不壊の槍は折られましたが、何か?

ミステリ書評家のブログのはずだが……。

ガラスのなかの少女/ジェフリー・フォード

ガラスのなかの少女 (ハヤカワ・ミステリ文庫)

ガラスのなかの少女 (ハヤカワ・ミステリ文庫)

 時は1932年。不法移民の少年ディエゴ(当時17歳)は、いんちき霊媒師トマス・シェルに我が子のように可愛がられ薫陶を受けつつ、一味に加わって、金持ちの邸宅で降霊会を開く日々を送っていた。そんなある日、ある邸宅で、窓ガラスに数日前から行方不明となっている少女の姿が映る。
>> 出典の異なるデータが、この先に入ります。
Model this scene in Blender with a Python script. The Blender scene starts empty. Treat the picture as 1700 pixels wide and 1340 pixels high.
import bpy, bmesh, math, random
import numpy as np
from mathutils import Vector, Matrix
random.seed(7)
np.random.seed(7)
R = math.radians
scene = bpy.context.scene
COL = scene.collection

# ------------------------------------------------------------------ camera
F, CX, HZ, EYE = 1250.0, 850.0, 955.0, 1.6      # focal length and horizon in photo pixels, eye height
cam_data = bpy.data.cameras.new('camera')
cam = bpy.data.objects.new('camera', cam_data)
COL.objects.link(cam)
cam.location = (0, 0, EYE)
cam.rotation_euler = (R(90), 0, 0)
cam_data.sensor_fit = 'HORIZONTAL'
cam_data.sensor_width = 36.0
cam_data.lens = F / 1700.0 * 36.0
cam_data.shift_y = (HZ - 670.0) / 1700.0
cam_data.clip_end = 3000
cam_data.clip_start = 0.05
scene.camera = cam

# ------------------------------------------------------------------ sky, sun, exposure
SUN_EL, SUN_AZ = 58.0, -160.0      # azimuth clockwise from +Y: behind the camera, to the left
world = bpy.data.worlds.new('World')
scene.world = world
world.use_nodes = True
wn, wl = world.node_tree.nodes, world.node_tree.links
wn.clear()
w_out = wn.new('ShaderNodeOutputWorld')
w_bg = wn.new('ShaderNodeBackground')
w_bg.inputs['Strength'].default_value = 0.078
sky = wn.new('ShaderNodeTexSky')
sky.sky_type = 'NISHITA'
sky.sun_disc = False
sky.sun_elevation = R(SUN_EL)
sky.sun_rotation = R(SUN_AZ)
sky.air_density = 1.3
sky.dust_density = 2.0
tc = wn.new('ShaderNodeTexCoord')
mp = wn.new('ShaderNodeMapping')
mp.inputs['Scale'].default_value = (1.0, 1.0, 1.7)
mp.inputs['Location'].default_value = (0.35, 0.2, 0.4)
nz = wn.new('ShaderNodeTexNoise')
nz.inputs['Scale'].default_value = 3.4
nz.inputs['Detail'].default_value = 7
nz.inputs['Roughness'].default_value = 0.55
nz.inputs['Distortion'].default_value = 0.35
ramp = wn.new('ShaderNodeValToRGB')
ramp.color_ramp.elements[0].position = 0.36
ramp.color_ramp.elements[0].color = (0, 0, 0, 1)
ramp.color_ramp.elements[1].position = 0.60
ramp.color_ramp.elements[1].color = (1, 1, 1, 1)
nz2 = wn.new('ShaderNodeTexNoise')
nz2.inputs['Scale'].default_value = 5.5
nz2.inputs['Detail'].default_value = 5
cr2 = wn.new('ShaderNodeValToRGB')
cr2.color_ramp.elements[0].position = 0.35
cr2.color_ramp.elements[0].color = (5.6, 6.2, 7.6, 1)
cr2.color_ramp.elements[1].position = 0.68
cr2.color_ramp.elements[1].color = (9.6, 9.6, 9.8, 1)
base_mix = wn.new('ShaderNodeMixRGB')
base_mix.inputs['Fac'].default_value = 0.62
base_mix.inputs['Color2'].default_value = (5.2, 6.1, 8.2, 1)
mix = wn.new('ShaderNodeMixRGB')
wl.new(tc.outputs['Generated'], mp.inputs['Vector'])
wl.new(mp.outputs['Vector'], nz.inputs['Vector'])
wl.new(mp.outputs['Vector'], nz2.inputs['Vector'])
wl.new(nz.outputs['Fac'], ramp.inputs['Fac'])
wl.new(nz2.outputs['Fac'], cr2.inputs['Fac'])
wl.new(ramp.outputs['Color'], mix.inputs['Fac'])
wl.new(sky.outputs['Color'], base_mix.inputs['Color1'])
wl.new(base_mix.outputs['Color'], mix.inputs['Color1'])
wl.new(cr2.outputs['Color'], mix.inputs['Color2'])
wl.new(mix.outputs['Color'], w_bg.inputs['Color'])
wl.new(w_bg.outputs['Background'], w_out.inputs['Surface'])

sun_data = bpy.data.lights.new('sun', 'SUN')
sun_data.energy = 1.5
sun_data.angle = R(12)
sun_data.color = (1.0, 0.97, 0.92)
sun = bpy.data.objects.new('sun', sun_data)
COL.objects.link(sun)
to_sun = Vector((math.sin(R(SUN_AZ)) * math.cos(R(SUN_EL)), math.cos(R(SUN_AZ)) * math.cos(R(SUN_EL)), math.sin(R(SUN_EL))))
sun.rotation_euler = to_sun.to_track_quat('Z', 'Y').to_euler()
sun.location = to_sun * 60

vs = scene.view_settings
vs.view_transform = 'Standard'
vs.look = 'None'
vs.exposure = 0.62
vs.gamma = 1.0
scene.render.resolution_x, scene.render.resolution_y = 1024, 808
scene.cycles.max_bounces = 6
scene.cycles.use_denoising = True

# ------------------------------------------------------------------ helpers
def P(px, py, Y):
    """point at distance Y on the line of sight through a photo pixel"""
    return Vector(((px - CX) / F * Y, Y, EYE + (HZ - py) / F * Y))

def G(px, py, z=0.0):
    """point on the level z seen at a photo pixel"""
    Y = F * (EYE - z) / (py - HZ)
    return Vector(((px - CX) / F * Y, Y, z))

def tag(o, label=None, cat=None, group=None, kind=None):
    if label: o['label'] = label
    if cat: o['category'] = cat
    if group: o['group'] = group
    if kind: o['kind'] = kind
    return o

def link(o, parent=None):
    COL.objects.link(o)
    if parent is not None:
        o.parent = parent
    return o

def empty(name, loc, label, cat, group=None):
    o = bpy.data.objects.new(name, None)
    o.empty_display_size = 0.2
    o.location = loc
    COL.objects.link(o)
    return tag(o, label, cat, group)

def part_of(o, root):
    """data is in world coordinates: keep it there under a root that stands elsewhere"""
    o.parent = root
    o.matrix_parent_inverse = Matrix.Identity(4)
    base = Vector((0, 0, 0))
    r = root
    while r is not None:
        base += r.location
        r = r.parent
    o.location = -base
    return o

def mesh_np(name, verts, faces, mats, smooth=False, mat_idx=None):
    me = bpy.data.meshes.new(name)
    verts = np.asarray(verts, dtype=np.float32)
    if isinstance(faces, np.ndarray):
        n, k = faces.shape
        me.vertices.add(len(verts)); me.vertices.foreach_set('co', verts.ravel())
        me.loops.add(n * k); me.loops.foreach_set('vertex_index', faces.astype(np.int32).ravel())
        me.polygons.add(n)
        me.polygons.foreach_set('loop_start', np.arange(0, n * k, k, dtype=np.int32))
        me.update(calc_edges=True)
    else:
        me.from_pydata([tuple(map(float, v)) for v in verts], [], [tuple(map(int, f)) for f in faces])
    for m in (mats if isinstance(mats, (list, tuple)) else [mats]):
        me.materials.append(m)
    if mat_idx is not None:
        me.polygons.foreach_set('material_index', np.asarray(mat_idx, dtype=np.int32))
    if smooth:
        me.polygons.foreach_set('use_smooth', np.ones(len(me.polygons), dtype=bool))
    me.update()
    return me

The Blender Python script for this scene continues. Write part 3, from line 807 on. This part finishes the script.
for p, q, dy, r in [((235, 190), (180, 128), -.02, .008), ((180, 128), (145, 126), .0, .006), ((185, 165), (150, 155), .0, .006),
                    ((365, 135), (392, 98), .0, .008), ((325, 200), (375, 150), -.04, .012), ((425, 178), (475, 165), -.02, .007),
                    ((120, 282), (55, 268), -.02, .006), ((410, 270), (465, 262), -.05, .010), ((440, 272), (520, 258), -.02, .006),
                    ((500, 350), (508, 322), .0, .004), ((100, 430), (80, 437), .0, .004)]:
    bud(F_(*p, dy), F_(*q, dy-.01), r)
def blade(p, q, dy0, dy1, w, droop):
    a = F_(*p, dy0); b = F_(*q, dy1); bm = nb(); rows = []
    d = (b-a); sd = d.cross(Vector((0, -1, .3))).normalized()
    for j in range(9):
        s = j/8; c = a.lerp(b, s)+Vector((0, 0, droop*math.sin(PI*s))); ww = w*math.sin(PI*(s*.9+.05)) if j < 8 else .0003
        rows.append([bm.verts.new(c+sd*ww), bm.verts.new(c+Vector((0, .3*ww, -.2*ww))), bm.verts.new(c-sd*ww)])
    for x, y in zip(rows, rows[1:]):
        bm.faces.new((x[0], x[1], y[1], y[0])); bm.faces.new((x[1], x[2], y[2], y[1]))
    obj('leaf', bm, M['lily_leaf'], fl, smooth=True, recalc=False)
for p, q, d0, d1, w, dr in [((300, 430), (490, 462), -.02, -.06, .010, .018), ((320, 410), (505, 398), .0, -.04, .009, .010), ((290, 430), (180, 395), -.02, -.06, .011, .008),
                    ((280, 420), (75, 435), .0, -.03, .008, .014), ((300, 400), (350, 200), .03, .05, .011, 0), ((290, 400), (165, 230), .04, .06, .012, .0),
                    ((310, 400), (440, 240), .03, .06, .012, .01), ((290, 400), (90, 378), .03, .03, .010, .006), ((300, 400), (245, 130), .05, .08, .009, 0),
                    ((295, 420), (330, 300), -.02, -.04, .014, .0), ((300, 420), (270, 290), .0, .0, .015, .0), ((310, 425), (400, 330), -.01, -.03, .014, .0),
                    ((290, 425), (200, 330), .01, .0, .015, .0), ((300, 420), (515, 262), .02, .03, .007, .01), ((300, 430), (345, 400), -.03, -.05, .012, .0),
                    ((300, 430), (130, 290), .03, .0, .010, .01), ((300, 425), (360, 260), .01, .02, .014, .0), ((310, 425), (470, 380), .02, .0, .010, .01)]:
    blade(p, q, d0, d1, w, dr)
シェルの仲間たちは、この怪現象に不審を抱き、事件を調べ始めるのだった……。
 この小説は、80を超え、もうかなり弱っている老人が、自らの未成年期の出来事を思い返す、という形式をとる。となれば自動的に、ランズデールの『ボトムズ』や『ダークライン』が思い出されるわけだが、あちらの主人公がローティーンであったのに対し、『ガラスのなかの少女』の主人公はハイティーンだ。従ってその内実はかなり異なっており、主人公自身の物語としては、「子供としての成長」ではなく「青少年から一人前の漢へ」という変化が描かれる。当然、性的な事柄も『ボトムズ』などに比べるまでもなく直裁に語られるし、周囲の大人たちも、主人公を教え諭し導く存在であり続けるのではなく、次第に対等・等身大の人間としての性格を明らかにしてゆく。また、時代は共通しているものの、ランズデールの舞台が南部であった一方、こちらはアメリカ北部であり、土地の空気が異なることも見逃せない。
 というわけで、お子様フィルタを通さないタイプの成長小説と言えるが、それが幻想性とミステリアスな緊張感を孕みつつ進行するのは非常に興味深く、かつ素晴らしい。読者を選ぶ作品でもないので、幻想小説作家なんでしょとこれまで敬遠してきたミステリ・ファンに、ものは試しとトライしていただきたい。